Now the Supreme Court itself is doing some introspection and is wondering whether it is extending its brief.

Looking inward
Judicial activism has been the mantra of the past decade and more and has been seen as a saving grace by many who feel that the legislature and the bureaucracy need courts to keep them in check. Certainly, over the years we have seen a number of decisions which have been aimed at the general good and should have been taken up by the government.

As general respect for politicians waned, the courts emerged as the knight. There were murmurs of dissent that the judiciary was taking over the role of the legislature and the executive. Now the Supreme Court itself is doing some introspection and is wondering whether it is extending its brief.

The case in point is a directive given a couple of years ago for an expert committee, headed by former election commissioner JM Lyngdoh and former CBI director RK Raghavan, to look into ragging and students’ union elections. Now the apex court has set up another committee of five judges to study whether judges can enact law by directive and whether this impinges on the separation of powers.

This is an intriguing legal argument and deals with the very essence of one of the main principles of democracy — the balance of power between the three arms of the state. In a parliamentary democracy like ours, the legislature makes the laws, the executive implements them and the judiciary interprets them. If the judiciary starts to make laws, does it contravene the very principle which it is sworn to uphold?

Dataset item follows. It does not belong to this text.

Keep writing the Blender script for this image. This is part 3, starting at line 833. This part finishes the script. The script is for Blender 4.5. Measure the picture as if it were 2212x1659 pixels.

However important as this point is, it could also be asked if the SC is putting too fine a point on it and getting technical about what is a larger issue. If indeed the courts were making laws, the legislature would categorically not allow it. What the apex court especially has done in recent times is present the incumbent government with directions that it could take rather than undercut the importance of the legislature.

In the Gujarat riots cases, in saving the environment, the budgetary allocations made by the Mayawati government in its statue-building spree, in paying attention to public interest litigations, the apex court has stepped in at crucial times to provide much needed direction.

There have been enough instances where courts have refused to intervene in matters which were the prerogative of the law makers. But as long as the other branches do not honour their obligations, the courts may be the last refuge of the citizen.